## begin

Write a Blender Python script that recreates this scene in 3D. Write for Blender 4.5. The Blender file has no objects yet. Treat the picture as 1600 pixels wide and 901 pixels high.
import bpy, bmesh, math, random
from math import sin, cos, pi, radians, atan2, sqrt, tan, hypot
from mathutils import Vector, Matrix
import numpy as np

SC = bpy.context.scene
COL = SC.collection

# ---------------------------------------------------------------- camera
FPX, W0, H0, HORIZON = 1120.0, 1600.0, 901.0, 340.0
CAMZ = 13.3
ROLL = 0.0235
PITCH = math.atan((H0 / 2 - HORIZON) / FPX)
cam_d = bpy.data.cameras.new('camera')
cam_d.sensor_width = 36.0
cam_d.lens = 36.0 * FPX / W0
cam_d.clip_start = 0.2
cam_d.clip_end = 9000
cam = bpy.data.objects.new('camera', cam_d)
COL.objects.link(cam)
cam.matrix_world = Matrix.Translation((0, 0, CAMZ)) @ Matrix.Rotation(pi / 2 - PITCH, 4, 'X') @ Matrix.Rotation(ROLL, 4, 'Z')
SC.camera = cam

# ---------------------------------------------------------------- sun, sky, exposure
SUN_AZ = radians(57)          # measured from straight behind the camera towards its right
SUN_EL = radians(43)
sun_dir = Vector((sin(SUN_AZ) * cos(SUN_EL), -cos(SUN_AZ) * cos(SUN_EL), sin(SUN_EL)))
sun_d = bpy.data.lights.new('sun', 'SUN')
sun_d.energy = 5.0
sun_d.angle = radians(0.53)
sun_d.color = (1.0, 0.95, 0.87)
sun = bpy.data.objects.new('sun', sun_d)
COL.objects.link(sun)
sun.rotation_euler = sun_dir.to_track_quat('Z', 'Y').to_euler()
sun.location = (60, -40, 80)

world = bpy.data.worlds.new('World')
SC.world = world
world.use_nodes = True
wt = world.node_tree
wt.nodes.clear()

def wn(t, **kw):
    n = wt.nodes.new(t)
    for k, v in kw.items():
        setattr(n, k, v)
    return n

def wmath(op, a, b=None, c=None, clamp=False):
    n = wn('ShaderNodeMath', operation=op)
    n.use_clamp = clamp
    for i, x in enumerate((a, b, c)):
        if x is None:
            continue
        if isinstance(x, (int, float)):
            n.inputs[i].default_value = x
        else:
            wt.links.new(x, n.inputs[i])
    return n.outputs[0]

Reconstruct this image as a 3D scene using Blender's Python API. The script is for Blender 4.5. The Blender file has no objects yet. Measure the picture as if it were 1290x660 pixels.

## end

→ Objective
Copy out all of the records shown above exactly.

→ Response to the exercise
Write a Blender Python script that recreates this scene in 3D. Write for Blender 4.5. The Blender file has no objects yet. Treat the picture as 1600 pixels wide and 901 pixels high.
import bpy, bmesh, math, random
from math import sin, cos, pi, radians, atan2, sqrt, tan, hypot
from mathutils import Vector, Matrix
import numpy as np

SC = bpy.context.scene
COL = SC.collection

# ---------------------------------------------------------------- camera
FPX, W0, H0, HORIZON = 1120.0, 1600.0, 901.0, 340.0
CAMZ = 13.3
ROLL = 0.0235
PITCH = math.atan((H0 / 2 - HORIZON) / FPX)
cam_d = bpy.data.cameras.new('camera')
cam_d.sensor_width = 36.0
cam_d.lens = 36.0 * FPX / W0
cam_d.clip_start = 0.2
cam_d.clip_end = 9000
cam = bpy.data.objects.new('camera', cam_d)
COL.objects.link(cam)
cam.matrix_world = Matrix.Translation((0, 0, CAMZ)) @ Matrix.Rotation(pi / 2 - PITCH, 4, 'X') @ Matrix.Rotation(ROLL, 4, 'Z')
SC.camera = cam

# ---------------------------------------------------------------- sun, sky, exposure
SUN_AZ = radians(57)          # measured from straight behind the camera towards its right
SUN_EL = radians(43)
sun_dir = Vector((sin(SUN_AZ) * cos(SUN_EL), -cos(SUN_AZ) * cos(SUN_EL), sin(SUN_EL)))
sun_d = bpy.data.lights.new('sun', 'SUN')
sun_d.energy = 5.0
sun_d.angle = radians(0.53)
sun_d.color = (1.0, 0.95, 0.87)
sun = bpy.data.objects.new('sun', sun_d)
COL.objects.link(sun)
sun.rotation_euler = sun_dir.to_track_quat('Z', 'Y').to_euler()
sun.location = (60, -40, 80)

world = bpy.data.worlds.new('World')
SC.world = world
world.use_nodes = True
wt = world.node_tree
wt.nodes.clear()

def wn(t, **kw):
    n = wt.nodes.new(t)
    for k, v in kw.items():
        setattr(n, k, v)
    return n

def wmath(op, a, b=None, c=None, clamp=False):
    n = wn('ShaderNodeMath', operation=op)
    n.use_clamp = clamp
    for i, x in enumerate((a, b, c)):
        if x is None:
            continue
        if isinstance(x, (int, float)):
            n.inputs[i].default_value = x
        else:
            wt.links.new(x, n.inputs[i])
    return n.outputs[0]

Reconstruct this image as a 3D scene using Blender's Python API. The script is for Blender 4.5. The Blender file has no objects yet. Measure the picture as if it were 1290x660 pixels.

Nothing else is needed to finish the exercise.